In an interview with The Wall Street Journal, Assistant Attorney General Sharis Pozen says that the US will act against "collusive behavior at the highest levels of companies," and that "competitors can't join together and make agreements on price" — apparently in response to allegations that Apple and five other publishers are working together to raise the price of ebooks. While Pozen didn't specifically mention the DOJ's investigation of alleged ebook price fixing, the agency recently warned Apple and five other publishers that it will sue them for working together to raise the price of ebooks both on consumers and competitors like Amazon, after they quickly switched to a new "agency" model of pricing that Apple chose when it launched iBooks. It's not clear if the US will follow though with suits over ebook publishing yet, but the DOJ isn't mincing words on the subject.

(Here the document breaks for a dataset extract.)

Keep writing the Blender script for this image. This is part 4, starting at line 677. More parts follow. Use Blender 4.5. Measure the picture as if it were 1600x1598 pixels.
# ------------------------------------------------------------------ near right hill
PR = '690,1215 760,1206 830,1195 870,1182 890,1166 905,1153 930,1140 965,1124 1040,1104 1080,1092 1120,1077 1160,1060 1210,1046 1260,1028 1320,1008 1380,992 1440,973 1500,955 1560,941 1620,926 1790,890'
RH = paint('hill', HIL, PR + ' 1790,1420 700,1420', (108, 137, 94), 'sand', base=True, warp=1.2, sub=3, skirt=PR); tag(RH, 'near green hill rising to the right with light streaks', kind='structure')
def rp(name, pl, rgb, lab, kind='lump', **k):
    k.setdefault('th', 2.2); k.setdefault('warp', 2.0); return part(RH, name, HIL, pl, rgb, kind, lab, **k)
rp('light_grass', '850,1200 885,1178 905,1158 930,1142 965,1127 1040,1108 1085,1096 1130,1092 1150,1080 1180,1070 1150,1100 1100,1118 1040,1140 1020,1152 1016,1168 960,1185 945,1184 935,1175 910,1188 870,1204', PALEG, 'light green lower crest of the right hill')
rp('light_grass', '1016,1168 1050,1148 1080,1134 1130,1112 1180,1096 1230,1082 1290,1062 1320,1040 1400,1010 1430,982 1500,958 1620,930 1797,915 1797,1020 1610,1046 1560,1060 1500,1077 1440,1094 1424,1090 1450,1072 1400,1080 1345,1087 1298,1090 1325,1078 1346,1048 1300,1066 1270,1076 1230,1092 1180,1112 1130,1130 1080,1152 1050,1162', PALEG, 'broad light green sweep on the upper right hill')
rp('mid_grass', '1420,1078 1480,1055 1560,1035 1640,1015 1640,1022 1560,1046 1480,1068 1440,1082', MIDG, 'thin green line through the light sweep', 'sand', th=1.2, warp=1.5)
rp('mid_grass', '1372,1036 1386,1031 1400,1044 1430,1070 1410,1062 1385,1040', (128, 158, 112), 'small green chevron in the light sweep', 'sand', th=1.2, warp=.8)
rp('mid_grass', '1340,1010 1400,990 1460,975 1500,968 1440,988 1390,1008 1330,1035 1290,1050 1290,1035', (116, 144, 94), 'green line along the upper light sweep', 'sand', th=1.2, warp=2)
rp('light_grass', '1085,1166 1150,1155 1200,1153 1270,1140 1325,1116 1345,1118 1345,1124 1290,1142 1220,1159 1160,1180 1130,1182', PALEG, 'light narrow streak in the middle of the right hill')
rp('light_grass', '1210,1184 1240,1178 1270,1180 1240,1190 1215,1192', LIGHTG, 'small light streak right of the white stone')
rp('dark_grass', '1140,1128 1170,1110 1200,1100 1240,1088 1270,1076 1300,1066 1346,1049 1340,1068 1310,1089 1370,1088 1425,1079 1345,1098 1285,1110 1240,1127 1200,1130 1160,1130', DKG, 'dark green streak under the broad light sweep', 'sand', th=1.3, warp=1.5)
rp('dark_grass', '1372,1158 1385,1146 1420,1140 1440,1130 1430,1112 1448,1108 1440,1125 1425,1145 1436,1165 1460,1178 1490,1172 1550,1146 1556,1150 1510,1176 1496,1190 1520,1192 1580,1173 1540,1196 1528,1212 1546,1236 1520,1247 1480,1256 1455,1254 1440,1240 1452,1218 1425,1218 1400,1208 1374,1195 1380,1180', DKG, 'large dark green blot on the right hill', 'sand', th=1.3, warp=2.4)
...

Pozen tells WSJ that "when you see collusive behavior at the highest levels of companies, you know something's wrong. And you've got to do something about it." Pozen's comments don't signal a new stance for the agency — the US has aggressively pursued anticompetitive behavior recently, including the prevention of AT&T's proposed acquisition of T-Mobile, and inquiry into a proposed Verizon / Comcast deal that some fear signifies a "truce" between the companies. She says that "there are lines that are crossed and that's where we get involved." And based on the government's mounting action over antitrust behavior, it appears that US officials at the highest levels see a lot of lines being crossed in the market.